***** DATASET RECORDS *****

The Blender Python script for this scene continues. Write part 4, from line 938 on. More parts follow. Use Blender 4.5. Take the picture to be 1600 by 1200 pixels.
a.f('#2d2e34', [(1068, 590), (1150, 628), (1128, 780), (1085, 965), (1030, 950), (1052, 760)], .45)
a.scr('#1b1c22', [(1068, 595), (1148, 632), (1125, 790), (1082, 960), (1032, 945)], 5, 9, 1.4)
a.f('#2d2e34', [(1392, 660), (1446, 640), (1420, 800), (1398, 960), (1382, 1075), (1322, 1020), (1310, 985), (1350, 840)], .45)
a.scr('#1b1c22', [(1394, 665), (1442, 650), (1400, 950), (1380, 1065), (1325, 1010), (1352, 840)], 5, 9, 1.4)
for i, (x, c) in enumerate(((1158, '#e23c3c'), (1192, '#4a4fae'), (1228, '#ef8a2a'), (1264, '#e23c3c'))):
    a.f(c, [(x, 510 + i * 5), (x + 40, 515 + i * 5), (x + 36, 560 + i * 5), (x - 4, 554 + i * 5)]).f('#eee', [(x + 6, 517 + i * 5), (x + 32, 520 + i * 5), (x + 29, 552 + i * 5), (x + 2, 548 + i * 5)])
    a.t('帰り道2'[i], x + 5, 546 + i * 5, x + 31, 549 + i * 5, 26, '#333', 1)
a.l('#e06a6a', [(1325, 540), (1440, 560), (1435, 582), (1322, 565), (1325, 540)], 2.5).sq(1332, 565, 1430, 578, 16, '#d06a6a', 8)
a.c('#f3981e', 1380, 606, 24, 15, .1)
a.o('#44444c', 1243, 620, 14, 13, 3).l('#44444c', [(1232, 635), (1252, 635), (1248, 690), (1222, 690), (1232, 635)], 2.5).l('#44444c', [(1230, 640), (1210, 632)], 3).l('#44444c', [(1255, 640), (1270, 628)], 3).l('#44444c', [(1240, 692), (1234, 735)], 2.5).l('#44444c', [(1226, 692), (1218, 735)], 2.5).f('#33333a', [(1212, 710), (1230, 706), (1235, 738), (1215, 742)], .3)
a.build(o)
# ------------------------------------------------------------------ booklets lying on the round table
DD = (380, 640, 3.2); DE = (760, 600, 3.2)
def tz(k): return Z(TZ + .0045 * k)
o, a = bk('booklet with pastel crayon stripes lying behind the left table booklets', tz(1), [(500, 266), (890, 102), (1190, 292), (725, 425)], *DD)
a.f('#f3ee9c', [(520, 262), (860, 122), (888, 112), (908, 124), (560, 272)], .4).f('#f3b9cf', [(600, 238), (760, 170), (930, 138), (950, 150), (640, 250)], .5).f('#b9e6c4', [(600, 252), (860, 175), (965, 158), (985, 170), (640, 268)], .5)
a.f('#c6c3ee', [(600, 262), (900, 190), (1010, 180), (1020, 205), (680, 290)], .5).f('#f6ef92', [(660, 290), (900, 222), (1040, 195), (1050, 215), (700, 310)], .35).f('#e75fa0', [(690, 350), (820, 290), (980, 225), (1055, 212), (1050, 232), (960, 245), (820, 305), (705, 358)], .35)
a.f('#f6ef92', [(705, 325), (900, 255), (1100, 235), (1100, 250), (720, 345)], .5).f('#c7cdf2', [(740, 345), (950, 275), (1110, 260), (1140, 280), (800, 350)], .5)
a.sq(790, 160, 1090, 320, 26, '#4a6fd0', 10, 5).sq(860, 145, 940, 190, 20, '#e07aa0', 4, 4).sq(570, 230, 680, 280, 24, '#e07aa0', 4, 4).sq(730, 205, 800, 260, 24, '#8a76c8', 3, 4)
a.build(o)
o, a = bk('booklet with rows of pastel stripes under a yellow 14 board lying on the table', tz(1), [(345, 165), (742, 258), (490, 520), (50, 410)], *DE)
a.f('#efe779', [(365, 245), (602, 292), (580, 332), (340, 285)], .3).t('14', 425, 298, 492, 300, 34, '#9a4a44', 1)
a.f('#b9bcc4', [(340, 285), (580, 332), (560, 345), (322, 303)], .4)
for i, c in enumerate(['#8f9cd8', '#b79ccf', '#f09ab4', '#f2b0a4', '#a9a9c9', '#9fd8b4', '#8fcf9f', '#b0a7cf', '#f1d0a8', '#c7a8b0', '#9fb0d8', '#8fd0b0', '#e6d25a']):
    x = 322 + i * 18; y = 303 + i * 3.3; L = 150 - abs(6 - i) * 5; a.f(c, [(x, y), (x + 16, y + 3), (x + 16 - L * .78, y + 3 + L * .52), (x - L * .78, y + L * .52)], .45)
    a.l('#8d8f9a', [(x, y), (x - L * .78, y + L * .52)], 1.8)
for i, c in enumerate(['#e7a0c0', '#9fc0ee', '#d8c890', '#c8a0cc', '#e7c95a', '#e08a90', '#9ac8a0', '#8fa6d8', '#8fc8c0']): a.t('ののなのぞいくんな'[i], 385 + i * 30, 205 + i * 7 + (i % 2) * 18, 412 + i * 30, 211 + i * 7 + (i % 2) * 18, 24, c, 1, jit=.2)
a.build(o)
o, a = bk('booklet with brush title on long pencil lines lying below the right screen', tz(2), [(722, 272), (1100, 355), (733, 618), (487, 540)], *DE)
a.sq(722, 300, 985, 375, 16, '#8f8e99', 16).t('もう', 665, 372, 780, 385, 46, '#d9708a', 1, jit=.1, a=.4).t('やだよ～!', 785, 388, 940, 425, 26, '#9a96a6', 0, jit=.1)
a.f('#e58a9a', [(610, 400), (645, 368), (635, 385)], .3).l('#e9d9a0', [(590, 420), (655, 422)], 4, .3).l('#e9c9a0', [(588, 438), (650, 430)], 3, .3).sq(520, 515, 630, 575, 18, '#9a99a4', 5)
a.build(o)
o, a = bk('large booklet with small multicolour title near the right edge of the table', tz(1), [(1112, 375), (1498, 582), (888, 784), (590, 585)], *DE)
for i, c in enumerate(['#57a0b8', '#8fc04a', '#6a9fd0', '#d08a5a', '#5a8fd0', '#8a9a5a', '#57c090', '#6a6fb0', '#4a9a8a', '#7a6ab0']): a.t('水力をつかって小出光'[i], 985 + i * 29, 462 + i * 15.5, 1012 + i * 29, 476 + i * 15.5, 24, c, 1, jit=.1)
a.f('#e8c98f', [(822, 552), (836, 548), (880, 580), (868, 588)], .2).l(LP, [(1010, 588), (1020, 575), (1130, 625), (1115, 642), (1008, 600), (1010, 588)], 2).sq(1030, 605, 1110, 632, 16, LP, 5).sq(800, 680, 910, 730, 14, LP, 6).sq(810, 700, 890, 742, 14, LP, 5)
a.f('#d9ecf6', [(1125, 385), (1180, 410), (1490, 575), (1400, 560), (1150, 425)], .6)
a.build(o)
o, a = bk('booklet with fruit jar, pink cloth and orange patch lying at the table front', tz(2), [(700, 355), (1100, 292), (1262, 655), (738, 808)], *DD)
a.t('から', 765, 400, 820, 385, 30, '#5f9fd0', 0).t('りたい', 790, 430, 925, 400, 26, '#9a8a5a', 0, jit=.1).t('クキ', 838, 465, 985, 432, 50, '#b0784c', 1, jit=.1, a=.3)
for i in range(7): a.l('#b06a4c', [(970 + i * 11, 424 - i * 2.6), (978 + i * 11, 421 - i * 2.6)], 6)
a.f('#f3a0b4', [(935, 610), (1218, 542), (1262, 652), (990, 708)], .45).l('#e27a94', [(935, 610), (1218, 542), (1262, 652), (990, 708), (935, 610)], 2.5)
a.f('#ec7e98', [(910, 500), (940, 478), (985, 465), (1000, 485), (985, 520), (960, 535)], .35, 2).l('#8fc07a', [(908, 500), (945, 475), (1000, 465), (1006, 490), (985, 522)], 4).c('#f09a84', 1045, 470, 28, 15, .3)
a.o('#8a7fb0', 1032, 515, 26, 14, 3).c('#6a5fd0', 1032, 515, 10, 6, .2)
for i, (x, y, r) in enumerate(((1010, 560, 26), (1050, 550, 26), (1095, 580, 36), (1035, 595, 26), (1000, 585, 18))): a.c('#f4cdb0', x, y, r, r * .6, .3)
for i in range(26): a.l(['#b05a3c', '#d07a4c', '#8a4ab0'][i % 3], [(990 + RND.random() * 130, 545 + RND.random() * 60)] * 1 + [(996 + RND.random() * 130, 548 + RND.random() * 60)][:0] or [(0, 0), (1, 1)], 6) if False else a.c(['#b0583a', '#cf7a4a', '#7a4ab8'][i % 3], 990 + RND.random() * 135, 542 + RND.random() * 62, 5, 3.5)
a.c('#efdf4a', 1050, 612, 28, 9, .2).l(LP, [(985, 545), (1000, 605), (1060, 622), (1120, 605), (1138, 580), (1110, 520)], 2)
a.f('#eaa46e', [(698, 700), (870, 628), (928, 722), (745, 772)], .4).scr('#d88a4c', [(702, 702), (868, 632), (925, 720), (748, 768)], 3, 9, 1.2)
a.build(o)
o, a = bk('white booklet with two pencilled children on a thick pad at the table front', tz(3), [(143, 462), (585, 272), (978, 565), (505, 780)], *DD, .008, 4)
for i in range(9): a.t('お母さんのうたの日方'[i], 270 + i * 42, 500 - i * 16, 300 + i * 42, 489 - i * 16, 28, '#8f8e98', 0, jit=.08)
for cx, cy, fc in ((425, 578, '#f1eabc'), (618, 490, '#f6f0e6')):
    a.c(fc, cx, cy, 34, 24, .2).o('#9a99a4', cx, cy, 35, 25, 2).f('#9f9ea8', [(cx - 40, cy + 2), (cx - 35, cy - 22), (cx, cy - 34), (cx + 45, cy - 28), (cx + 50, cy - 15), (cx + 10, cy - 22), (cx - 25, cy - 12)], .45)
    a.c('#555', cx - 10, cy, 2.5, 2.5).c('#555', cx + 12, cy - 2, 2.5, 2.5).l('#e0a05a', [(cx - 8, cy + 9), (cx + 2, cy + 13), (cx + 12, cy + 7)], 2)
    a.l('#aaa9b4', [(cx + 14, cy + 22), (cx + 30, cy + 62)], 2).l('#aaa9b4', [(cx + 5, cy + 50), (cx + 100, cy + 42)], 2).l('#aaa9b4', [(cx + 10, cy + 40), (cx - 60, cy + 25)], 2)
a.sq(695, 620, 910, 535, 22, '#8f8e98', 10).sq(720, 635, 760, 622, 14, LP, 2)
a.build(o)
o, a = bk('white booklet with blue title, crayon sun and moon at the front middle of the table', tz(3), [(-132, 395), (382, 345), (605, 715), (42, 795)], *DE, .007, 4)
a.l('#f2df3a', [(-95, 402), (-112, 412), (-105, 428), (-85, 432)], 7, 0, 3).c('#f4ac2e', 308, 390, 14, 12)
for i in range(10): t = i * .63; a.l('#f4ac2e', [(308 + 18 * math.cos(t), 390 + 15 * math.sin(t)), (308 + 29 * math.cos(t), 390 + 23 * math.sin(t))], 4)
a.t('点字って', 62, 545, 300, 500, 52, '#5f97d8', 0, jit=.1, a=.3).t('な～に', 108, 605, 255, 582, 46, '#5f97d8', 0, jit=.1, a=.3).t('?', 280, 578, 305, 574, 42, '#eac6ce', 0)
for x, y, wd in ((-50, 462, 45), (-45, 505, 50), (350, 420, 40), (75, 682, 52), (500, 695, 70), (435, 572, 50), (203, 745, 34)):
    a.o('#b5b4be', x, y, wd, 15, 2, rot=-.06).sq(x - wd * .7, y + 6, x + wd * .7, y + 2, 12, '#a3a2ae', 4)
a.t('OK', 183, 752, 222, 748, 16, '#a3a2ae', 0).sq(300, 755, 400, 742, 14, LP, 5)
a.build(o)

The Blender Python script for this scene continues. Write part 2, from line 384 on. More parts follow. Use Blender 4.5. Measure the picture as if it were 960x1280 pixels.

*****

• [WHAT IS REQUIRED]
Looking at the data above, show all lines where the word "this" occurs.

• [RESULT BELOW]
The Blender Python script for this scene continues. Write part 4, from line 938 on. More parts follow. Use Blender 4.5. Take the picture to be 1600 by 1200 pixels.
The Blender Python script for this scene continues. Write part 2, from line 384 on. More parts follow. Use Blender 4.5. Measure the picture as if it were 960x1280 pixels.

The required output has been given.